Mengulas sejarah perjalanan para Nabi dan Rasul beserta sahabat-sahabat terdahulu, mereka tidak ada henti-hentinya menyebarkan dakwah Islam. Sebagaimana Nabi Zakaria saat usia tua, ia belum juga dikaruniai seorang anak oleh Allah. Nabi Zakaria khawatir akan tidak adanya generasi penerus sebagai penyambung dakwah, kemudian ia berdo’a pada Allah SWT: "Di sana lah Zakaria berdo’a kepada Tuhannya. Dia berkata, Ya Tuhanku, berilah aku keturunan yang baik dari sisi-Mu, sesungguhnya Engkau Maha Mendengar doa" (QS Ali Imran: 38)
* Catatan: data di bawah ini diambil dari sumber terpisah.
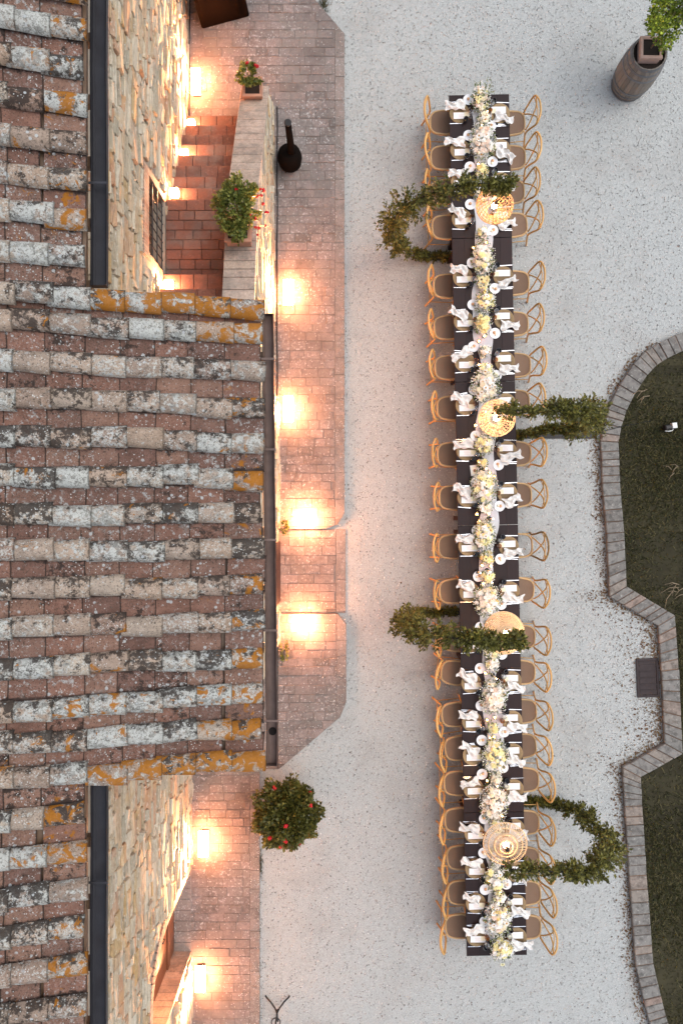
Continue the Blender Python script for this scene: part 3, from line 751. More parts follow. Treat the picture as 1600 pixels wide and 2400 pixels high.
for z in (.5, 1.6):
    link('door_rail', MB().box((XL - .285, DC, z), (.03, DY1 - DY0 - .06, .14), bev=.004).mesh('door_rail', M['door']), dr, world_mesh=True)
link('handle', MB().tube([(XL - .27, DC + .06, 1.0), (XL - .22, DC + .06, 1.02), (XL - .22, DC + .06, 1.12), (XL - .27, DC + .06, 1.14)], .011, 6).mesh('handle', M['iron']), dr, world_mesh=True)
# threshold bricks
for i in range(8):
    link('threshold_brick', MB().box((0, 0, 0), (.30, .185, .06), bev=.006).mesh('threshold_brick', M['border']), dr, Vector((XL - .15, DY0 + .1 + i * .19, .028)) - wpos(dr))

# projecting wing: front wall, end walls, floor of the loggia
ww = MB()
ww.box((XF - .2, -.2, 2.62), (.4, 4.2, 5.24)); ww.box(((XF - .402 + XL) / 2 - .0, -2.15, 2.65), (XF - .402 - XL + .35, .3, 5.3))
ww.box(((XF - .402 + XW) / 2, 1.75, 4.75), (XF - .402 - XW, .3, 1.3)); ww.box(((XF - .402 + XW) / 2, .4, 1.05), (XF - .402 - XW, 2.9, 2.0))
wf = link('wing_wall', ww.mesh('wing_wall', M['mortar']), house, world_mesh=True)
st = stones(-2.3, 1.9, 0.0, 5.1, lambda a0, a1, b0, b1: not (a1 > -1.62 and a0 < -.48 and b0 < 2.32), lambda u, v, o: (XF + o, u, v))
place_stones(st, wf, 30, lambda u, v: u > .3)
pd = link('wing_door', MB().box((XF + .005, -1.05, 1.12), (.03, 1.06, 2.24)).mesh('wing_door', M['dark']), house, world_mesh=True)
for i in range(7): link('plank', MB().box((0, 0, 0), (.03, .145, 2.15), bev=.004).mesh('plank', M['table']), pd, Vector((XF + .018, -1.05 + (i - 3) * .15, 1.1)) - wpos(pd))

# ---- roof: deck, pan tiles and cover tiles one by one
deck = MB()
def deckpart(x0, x1, y0, y1):
    t_ = .05
    deck.add([(x0, y0, zroof(x0) - .05), (x1, y0, zroof(x1) - .05), (x1, y1, zroof(x1) - .05), (x0, y1, zroof(x0) - .05),
              (x0, y0, zroof(x0) - .05 - t_), (x1, y0, zroof(x1) - .05 - t_), (x1, y1, zroof(x1) - .05 - t_), (x0, y1, zroof(x0) - .05 - t_)],
             [(0, 1, 2, 3), (7, 6, 5, 4), (0, 4, 5, 1), (1, 5, 6, 2), (2, 6, 7, 3), (3, 7, 4, 0)])
deckpart(XMAIN - .003, XEAVE - .06, -2.56, 2.10)
deckpart(-5.2, XMAIN - .04, -12, 12)
roof = link('roof', deck.mesh('roof', M['timber']), house, world_mesh=True)
TL, EXPO = .385, .322
TH = math.atan(SLOPE)
def cover_mesh(i):
    m = MB(); n = 6; rr = random.Random(i)
    rings = [(0.0, .094, .076), (TL * .5, .102, .085), (TL, .108, .091)]
    vv = []; ff = []
    for x, hw, hh in rings:
        for k in range(n + 1):
            a = math.pi * k / n; vv.append((x, hw * math.cos(a) + rr.uniform(-.003, .003), hh * math.sin(a) - .012 + rr.uniform(-.003, .003)))
    for r_ in range(2):
        for k in range(n): a = r_ * (n + 1) + k; ff.append((a, a + n + 1, a + n + 2, a + 1))
    b = len(vv)
    for k in range(n + 1):
        a = math.pi * k / n; vv.append((TL, (.104) * math.cos(a), .074 * math.sin(a) - .012))
    for k in range(n): ff.append((2 * (n + 1) + k, b + k, b + k + 1, 2 * (n + 1) + k + 1))
    me = MB().add(vv, ff).mesh('cover_tile', M['cover'], True)
    return me
def pan_mesh(i):
    rr = random.Random(i + 50); vv = []; ff = []
    prof = [(-.135, .035), (-.118, .008), (-.05, -.008), (.05, -.008), (.118, .008), (.135, .035)]
    for x, s_ in ((0, .94), (TL, 1.0)):
        for y, z in prof: vv.append((x, y * s_, z + rr.uniform(-.002, .002)))
    n = len(prof)
    for k in range(n - 1): ff.append((k, n + k, n + k + 1, k + 1))
    b = len(vv)
    for y, z in prof: vv.append((TL, y, z - .018))
    for k in range(n - 1): ff.append((n + k, b + k, b + k + 1, n + k + 1))
    return MB().add(vv, ff).mesh('pan_tile', M['pan'])
CM = [cover_mesh(i) for i in range(5)]; PM = [pan_mesh(i) for i in range(5)]
RT = Matrix.Rotation(TH, 4, 'Y')
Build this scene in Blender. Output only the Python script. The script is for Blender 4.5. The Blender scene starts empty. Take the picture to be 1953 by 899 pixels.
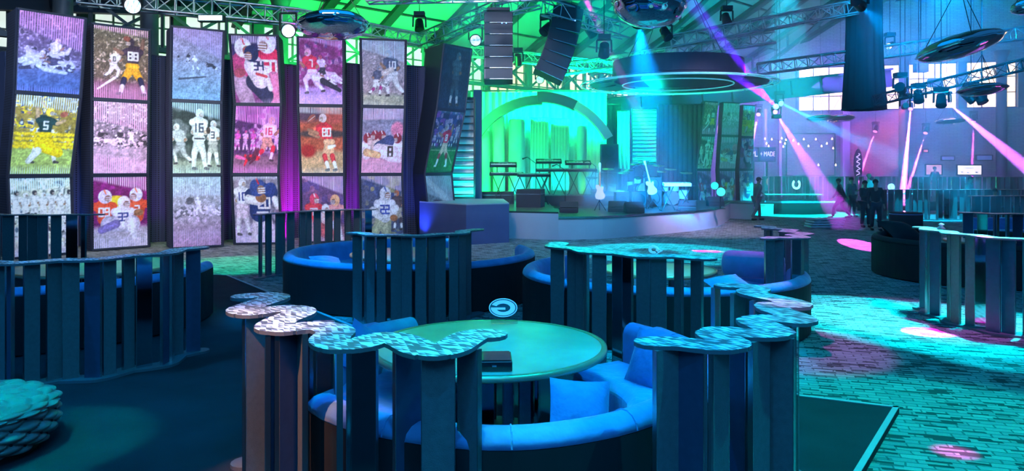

Nabi Zakaria ikhlas akan ketetapan Allah, hanya saja ia sangat khawatir siapa nantinya yang akan meneruskan dakwahnya. Hingga turun lah ayat yang menjawab segala kegelisahannya; “Kemudian Malaikat (Jibril) memanggil Zakariya, sedang ia tengah berdiri melakukan shalat di mihrab (katanya): "Sesungguhnya Allah menggembirakan kamu dengan kelahiran (seorang puteramu) Yahya, yang membenarkan kalimat (yang datang) dari Allah, menjadi ikutan, menahan diri (dari hawa nafsu) dan seorang Nabi termasuk keturunan orang-orang sholeh” (QS. Ali Imran: 39)
Sudahkah kita mencontoh kekhawatiran Nabi Zakaria akan pentingnya penerus dakwah Islam, bukan hanya kekhawatiran akan tidak ada generasi penerus (anak). Mari kita bersama-sama mempersiapkan diri demi keutuhan dan gemilangnya peradaban Islam di masa depan. Semoga kita menjadi salah satu di antara pejuang Islam yang turut andil membela agama Allah SWT.